From the first line of the data below through the line bearing "col = sc.collection", reproduce each line exactly; do not include pictures.
## Start Data shown
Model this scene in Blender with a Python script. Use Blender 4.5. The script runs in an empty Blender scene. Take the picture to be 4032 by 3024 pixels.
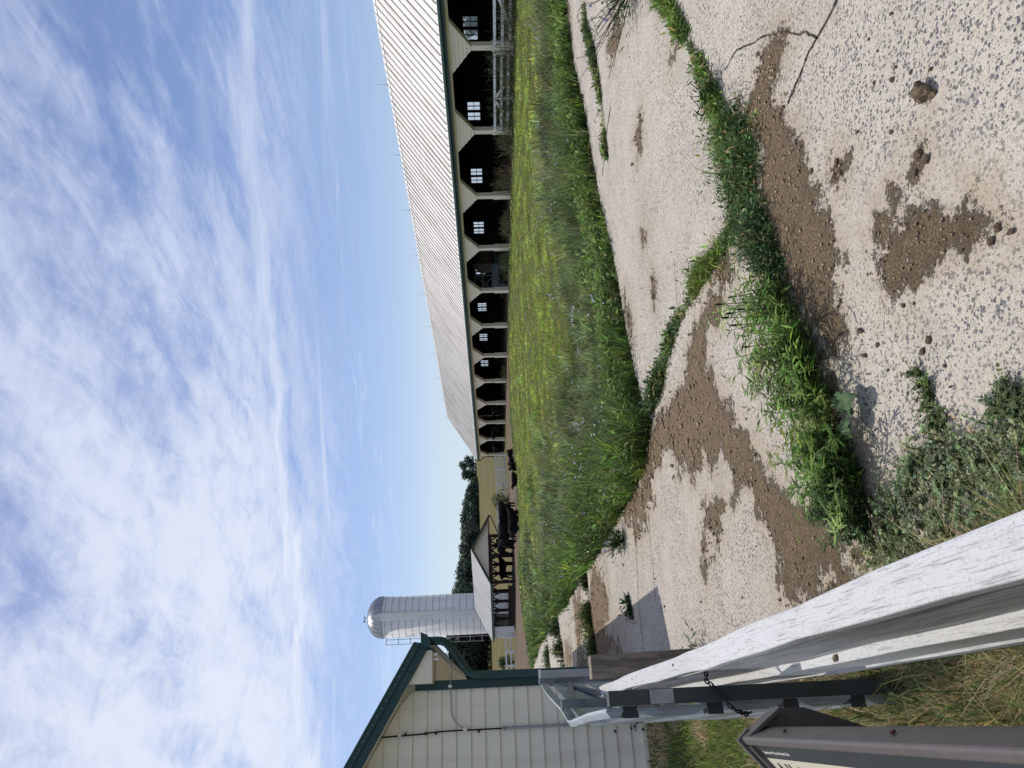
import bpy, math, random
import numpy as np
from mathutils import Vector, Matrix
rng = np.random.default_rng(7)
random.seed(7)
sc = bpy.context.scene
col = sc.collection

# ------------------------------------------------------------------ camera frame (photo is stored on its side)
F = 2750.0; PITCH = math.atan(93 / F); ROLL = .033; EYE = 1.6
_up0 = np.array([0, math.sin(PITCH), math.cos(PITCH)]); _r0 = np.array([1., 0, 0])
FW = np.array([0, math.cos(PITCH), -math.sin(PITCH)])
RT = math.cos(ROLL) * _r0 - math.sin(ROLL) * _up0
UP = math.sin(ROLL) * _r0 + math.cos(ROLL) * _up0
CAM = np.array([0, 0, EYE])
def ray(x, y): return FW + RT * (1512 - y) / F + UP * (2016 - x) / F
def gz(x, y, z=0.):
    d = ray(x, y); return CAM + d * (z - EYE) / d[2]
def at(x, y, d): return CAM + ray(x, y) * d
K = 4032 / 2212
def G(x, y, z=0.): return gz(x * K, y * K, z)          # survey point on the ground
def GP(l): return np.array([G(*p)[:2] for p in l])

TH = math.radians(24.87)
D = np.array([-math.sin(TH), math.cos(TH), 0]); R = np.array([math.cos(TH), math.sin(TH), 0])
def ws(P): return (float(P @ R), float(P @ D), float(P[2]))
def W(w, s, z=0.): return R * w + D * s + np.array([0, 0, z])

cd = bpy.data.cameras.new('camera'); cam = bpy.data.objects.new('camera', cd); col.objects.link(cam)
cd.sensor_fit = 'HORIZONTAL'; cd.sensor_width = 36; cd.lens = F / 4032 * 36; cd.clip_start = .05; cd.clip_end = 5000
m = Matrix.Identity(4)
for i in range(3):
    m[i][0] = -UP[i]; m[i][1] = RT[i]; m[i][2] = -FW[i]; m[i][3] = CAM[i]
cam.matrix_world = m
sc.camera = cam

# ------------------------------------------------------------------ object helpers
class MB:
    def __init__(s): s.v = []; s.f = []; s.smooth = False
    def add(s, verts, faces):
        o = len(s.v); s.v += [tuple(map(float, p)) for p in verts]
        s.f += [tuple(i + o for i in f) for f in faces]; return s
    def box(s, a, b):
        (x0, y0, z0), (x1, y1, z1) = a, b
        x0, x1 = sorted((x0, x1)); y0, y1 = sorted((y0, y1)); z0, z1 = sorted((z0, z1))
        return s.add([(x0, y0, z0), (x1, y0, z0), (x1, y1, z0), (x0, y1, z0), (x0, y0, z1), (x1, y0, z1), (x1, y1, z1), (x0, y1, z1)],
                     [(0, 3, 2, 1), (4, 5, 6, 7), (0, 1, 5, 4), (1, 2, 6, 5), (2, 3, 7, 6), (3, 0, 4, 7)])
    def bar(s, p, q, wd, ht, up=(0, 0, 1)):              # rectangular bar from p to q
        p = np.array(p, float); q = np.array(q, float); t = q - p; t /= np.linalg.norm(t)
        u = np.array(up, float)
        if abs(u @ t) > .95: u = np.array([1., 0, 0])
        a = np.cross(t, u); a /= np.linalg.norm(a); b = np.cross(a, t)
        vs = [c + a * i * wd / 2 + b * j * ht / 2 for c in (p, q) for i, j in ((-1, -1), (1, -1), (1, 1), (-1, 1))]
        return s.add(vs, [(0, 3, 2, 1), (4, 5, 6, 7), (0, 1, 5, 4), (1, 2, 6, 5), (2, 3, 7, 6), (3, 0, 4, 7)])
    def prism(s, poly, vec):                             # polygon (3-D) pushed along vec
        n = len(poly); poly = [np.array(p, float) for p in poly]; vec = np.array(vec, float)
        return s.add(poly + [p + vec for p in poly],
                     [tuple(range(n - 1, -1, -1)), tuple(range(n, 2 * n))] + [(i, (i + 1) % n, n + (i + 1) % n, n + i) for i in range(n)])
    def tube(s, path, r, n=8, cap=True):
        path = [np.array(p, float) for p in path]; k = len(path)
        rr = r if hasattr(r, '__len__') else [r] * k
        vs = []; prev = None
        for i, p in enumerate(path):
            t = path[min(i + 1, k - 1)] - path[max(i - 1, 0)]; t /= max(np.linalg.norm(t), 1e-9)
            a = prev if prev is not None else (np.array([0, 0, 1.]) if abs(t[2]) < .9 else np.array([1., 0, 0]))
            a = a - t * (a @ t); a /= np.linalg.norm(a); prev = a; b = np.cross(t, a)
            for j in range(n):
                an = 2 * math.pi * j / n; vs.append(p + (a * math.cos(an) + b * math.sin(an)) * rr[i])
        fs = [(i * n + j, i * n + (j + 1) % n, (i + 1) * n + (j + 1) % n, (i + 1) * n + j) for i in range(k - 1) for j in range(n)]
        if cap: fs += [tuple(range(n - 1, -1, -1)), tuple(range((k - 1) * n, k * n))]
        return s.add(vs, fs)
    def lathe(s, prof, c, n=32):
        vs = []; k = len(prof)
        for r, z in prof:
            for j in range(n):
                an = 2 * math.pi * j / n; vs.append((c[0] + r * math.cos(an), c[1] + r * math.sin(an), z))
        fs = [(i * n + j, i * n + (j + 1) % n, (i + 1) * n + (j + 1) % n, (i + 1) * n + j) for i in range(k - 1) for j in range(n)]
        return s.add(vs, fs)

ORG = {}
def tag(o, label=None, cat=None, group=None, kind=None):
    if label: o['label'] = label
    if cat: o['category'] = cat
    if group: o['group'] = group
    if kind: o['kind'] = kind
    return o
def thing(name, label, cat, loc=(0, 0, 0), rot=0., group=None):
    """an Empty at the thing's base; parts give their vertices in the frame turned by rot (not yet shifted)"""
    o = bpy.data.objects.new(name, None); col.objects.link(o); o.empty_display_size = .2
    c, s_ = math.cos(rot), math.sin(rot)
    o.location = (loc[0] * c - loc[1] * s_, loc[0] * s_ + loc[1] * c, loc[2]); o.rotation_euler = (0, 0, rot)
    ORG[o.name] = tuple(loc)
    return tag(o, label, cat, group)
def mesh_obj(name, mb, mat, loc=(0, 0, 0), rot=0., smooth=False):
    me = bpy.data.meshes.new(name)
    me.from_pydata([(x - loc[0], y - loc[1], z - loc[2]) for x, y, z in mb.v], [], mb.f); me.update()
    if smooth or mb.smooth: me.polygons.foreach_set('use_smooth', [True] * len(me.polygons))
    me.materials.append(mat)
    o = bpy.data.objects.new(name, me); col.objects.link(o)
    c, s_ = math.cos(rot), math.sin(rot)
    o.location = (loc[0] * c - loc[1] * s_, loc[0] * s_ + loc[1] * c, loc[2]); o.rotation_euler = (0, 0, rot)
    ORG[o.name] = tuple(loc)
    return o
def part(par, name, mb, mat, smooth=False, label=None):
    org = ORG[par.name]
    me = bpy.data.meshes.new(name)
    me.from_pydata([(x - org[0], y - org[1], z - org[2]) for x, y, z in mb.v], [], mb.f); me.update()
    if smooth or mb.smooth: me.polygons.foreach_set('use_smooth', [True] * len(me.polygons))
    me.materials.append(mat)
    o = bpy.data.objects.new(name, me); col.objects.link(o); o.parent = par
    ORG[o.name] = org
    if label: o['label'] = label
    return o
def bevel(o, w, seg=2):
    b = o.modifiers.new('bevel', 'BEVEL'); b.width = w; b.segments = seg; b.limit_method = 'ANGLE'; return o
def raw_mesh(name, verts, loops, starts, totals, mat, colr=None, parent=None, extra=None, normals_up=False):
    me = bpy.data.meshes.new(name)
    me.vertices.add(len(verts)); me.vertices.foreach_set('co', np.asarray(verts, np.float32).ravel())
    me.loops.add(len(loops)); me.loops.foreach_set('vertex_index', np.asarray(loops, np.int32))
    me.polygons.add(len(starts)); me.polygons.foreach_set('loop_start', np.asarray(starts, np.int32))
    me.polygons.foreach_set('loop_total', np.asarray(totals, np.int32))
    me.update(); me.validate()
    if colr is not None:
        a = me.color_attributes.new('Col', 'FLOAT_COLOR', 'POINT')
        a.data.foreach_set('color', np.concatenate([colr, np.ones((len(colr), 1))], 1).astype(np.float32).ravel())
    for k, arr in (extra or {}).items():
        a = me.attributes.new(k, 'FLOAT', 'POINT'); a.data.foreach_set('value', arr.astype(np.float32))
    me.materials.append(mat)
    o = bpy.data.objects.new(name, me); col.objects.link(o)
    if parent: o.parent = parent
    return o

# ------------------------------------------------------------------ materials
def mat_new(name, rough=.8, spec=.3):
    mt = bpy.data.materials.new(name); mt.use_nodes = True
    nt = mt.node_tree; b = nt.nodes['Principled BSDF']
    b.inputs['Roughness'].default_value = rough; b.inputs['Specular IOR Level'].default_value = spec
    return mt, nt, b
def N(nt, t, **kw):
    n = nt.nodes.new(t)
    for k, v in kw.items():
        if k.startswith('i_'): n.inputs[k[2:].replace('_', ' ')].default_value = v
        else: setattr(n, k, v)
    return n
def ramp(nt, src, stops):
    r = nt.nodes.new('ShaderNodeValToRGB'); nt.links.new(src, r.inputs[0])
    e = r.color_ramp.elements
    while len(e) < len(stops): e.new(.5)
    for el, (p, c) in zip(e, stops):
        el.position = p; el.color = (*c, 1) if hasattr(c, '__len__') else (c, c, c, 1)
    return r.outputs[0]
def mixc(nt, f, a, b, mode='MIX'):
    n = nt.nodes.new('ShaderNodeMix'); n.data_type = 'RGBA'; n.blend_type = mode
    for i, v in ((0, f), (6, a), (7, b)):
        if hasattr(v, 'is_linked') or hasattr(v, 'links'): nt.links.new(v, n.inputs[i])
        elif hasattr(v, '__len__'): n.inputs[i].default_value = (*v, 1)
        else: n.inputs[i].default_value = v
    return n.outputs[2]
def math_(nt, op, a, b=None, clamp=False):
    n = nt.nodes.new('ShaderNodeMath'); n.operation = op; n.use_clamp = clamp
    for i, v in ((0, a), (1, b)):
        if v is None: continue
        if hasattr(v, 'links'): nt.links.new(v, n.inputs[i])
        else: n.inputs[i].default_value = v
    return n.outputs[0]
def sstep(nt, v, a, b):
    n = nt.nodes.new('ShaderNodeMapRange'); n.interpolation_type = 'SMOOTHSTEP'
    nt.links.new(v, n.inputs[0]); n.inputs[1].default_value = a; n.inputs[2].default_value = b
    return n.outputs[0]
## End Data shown
◆ **Complete output**
Model this scene in Blender with a Python script. Use Blender 4.5. The script runs in an empty Blender scene. Take the picture to be 4032 by 3024 pixels.
import bpy, math, random
import numpy as np
from mathutils import Vector, Matrix
rng = np.random.default_rng(7)
random.seed(7)
sc = bpy.context.scene
col = sc.collection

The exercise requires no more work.